*Instructions to follow*.
Search the data for the word "scene" and copy every line that contains it.

*Source data*.
--
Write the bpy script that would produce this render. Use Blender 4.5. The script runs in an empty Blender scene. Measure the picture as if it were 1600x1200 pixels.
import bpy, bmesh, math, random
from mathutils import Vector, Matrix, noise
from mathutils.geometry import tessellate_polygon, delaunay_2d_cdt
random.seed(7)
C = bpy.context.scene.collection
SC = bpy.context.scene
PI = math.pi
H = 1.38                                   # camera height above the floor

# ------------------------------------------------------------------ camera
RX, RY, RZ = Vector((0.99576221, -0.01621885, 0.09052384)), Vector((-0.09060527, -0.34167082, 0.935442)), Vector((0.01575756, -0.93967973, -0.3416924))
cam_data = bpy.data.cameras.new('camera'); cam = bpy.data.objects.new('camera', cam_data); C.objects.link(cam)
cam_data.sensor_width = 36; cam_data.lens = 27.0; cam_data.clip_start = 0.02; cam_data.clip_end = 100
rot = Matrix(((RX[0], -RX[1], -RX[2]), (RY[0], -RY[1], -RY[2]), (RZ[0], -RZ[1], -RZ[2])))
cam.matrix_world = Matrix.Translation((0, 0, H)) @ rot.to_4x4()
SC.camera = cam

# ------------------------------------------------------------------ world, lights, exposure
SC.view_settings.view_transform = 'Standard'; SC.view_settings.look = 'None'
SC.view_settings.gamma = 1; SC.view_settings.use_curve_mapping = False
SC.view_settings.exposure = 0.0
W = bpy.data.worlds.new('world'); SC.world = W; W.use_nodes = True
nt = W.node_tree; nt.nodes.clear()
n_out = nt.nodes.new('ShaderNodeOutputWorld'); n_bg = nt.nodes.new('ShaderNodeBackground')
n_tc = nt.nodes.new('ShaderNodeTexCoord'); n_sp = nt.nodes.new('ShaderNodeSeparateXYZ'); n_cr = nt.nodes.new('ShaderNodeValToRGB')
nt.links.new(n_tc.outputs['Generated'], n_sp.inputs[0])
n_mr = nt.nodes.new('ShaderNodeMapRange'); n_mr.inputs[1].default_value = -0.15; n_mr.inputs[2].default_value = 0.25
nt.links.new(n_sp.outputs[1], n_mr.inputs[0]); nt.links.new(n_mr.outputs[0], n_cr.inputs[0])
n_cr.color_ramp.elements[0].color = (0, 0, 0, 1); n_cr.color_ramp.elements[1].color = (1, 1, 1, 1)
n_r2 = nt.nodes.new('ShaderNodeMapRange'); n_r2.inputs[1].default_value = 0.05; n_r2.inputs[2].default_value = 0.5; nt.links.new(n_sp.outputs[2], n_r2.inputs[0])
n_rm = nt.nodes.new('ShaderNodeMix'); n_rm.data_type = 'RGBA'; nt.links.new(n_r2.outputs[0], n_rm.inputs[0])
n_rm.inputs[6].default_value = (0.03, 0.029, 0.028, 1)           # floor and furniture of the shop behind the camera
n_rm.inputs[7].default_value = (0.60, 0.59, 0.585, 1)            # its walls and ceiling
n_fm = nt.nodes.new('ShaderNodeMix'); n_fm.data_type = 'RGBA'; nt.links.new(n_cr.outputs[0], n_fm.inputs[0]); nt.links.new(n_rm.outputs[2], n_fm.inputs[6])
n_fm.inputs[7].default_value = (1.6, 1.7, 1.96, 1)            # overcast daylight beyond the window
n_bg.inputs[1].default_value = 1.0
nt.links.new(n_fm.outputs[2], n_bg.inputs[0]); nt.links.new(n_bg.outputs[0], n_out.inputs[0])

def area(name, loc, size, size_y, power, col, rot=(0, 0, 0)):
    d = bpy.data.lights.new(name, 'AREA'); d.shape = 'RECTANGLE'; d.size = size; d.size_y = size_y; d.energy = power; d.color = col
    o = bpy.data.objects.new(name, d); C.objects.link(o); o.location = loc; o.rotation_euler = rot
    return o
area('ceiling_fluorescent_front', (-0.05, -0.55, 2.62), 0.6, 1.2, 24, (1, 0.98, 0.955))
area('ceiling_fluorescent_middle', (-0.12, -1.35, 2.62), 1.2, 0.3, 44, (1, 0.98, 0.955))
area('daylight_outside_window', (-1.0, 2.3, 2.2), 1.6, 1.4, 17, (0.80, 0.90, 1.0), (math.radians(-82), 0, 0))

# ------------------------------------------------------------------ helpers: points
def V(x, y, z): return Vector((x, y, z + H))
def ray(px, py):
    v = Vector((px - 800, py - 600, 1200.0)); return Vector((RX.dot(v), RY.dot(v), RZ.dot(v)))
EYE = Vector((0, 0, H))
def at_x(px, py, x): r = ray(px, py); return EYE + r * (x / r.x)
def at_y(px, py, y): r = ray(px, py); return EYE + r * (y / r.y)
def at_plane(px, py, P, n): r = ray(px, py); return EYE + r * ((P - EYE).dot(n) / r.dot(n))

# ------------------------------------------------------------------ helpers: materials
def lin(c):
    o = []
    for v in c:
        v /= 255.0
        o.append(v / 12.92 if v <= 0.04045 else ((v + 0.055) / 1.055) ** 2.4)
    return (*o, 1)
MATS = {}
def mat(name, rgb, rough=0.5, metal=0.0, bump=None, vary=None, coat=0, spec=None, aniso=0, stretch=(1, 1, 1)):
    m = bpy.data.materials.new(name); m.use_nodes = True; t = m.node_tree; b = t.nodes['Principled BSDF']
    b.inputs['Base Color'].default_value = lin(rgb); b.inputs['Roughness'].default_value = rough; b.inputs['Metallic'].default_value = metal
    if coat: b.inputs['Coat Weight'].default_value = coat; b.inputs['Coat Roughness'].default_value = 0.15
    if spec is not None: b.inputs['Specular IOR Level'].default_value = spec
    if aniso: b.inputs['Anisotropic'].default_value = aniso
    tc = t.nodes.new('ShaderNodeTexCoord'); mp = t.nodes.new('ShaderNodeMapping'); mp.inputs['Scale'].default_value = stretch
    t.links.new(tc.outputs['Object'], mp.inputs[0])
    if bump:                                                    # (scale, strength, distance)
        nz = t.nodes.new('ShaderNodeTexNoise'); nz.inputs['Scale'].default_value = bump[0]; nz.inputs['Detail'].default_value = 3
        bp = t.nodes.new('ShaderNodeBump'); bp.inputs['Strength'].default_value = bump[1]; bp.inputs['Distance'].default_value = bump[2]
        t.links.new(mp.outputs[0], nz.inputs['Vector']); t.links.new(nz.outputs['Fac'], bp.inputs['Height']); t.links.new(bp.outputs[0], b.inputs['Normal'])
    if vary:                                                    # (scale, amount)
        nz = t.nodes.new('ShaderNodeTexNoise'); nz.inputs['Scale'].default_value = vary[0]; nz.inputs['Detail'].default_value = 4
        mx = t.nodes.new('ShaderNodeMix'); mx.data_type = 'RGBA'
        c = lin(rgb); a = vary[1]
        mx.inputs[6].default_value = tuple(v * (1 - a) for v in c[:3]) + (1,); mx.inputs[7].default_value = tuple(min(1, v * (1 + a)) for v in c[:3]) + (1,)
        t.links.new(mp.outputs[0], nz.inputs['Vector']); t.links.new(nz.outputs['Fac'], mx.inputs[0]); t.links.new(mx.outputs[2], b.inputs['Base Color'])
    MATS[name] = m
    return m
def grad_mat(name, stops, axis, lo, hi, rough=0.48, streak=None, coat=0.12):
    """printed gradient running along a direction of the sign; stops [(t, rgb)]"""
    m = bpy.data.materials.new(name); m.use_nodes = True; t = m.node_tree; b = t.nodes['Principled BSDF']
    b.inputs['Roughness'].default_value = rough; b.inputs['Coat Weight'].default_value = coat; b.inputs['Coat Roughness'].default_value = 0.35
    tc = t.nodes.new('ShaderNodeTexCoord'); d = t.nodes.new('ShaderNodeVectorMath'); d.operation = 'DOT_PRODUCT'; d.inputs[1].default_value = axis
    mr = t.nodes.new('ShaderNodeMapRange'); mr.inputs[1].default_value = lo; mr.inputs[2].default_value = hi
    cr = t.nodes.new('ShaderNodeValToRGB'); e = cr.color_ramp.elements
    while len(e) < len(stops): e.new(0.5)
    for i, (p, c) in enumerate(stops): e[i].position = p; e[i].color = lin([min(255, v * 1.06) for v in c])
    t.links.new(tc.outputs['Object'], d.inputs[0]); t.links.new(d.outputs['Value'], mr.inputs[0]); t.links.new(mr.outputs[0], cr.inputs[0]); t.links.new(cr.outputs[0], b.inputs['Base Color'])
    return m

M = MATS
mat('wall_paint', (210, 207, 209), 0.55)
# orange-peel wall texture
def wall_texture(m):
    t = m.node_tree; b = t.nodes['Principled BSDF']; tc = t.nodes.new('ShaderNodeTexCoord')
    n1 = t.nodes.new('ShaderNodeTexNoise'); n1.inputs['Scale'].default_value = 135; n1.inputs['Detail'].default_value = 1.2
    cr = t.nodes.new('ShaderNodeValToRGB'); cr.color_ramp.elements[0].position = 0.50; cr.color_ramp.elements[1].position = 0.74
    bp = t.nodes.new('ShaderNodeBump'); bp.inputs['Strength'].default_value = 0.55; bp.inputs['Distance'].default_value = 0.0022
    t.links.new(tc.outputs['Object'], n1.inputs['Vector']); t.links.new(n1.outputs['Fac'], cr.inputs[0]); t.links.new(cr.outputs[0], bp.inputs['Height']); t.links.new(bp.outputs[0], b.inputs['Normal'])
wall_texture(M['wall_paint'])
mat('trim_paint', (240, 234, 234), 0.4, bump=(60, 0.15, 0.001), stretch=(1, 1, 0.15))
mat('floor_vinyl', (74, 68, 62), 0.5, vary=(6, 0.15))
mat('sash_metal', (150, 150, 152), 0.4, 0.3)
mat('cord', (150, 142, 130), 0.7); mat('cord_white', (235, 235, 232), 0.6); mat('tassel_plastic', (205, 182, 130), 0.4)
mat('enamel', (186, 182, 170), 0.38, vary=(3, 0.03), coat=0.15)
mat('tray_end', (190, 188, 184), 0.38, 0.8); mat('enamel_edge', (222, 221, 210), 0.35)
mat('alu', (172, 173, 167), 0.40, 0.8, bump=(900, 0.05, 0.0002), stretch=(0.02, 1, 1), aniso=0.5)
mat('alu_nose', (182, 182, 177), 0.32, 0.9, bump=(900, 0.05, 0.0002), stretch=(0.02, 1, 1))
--
*Result*.
Write the bpy script that would produce this render. Use Blender 4.5. The script runs in an empty Blender scene. Measure the picture as if it were 1600x1200 pixels.
C = bpy.context.scene.collection
SC = bpy.context.scene